WRITTEN EXERCISE: Output the material beneath exactly, leaving nothing out.

GIVEN MATERIAL:
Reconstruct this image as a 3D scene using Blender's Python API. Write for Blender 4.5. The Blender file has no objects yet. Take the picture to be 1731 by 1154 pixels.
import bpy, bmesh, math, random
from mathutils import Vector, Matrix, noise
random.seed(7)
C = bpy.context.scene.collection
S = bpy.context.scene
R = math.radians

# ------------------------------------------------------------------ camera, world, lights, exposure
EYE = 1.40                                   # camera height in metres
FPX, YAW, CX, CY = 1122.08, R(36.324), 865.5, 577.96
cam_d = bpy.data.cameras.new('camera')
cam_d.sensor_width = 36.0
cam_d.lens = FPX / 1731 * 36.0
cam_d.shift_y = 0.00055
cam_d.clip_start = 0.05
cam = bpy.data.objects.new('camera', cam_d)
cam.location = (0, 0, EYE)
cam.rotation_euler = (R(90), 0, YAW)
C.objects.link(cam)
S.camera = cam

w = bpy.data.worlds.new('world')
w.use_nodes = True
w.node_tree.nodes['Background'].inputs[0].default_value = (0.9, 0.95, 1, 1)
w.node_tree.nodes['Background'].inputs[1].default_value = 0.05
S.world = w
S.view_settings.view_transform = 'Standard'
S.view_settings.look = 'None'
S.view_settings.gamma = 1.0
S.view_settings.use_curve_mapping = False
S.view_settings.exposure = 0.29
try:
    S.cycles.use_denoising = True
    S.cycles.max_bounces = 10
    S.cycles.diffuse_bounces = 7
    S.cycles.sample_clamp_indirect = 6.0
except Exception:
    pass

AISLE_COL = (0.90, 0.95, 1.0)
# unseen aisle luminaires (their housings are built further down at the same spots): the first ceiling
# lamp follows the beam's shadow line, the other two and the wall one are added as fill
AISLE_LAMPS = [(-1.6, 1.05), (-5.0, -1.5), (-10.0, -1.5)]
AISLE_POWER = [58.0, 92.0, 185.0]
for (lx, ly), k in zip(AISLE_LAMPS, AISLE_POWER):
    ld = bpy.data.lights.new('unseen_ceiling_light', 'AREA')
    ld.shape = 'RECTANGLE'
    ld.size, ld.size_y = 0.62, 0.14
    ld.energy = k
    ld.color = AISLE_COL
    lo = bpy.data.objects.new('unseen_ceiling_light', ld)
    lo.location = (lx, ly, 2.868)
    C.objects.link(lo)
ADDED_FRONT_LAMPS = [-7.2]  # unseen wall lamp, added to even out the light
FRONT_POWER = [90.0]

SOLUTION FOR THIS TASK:
Reconstruct this image as a 3D scene using Blender's Python API. Write for Blender 4.5. The Blender file has no objects yet. Take the picture to be 1731 by 1154 pixels.
import bpy, bmesh, math, random
from mathutils import Vector, Matrix, noise
random.seed(7)
C = bpy.context.scene.collection
S = bpy.context.scene
R = math.radians

# ------------------------------------------------------------------ camera, world, lights, exposure
EYE = 1.40                                   # camera height in metres
FPX, YAW, CX, CY = 1122.08, R(36.324), 865.5, 577.96
cam_d = bpy.data.cameras.new('camera')
cam_d.sensor_width = 36.0
cam_d.lens = FPX / 1731 * 36.0
cam_d.shift_y = 0.00055
cam_d.clip_start = 0.05
cam = bpy.data.objects.new('camera', cam_d)
cam.location = (0, 0, EYE)
cam.rotation_euler = (R(90), 0, YAW)
C.objects.link(cam)
S.camera = cam

w = bpy.data.worlds.new('world')
w.use_nodes = True
w.node_tree.nodes['Background'].inputs[0].default_value = (0.9, 0.95, 1, 1)
w.node_tree.nodes['Background'].inputs[1].default_value = 0.05
S.world = w
S.view_settings.view_transform = 'Standard'
S.view_settings.look = 'None'
S.view_settings.gamma = 1.0
S.view_settings.use_curve_mapping = False
S.view_settings.exposure = 0.29
try:
    S.cycles.use_denoising = True
    S.cycles.max_bounces = 10
    S.cycles.diffuse_bounces = 7
    S.cycles.sample_clamp_indirect = 6.0
except Exception:
    pass

AISLE_COL = (0.90, 0.95, 1.0)
# unseen aisle luminaires (their housings are built further down at the same spots): the first ceiling
# lamp follows the beam's shadow line, the other two and the wall one are added as fill
AISLE_LAMPS = [(-1.6, 1.05), (-5.0, -1.5), (-10.0, -1.5)]
AISLE_POWER = [58.0, 92.0, 185.0]
for (lx, ly), k in zip(AISLE_LAMPS, AISLE_POWER):
    ld = bpy.data.lights.new('unseen_ceiling_light', 'AREA')
    ld.shape = 'RECTANGLE'
    ld.size, ld.size_y = 0.62, 0.14
    ld.energy = k
    ld.color = AISLE_COL
    lo = bpy.data.objects.new('unseen_ceiling_light', ld)
    lo.location = (lx, ly, 2.868)
    C.objects.link(lo)
ADDED_FRONT_LAMPS = [-7.2]  # unseen wall lamp, added to even out the light
FRONT_POWER = [90.0]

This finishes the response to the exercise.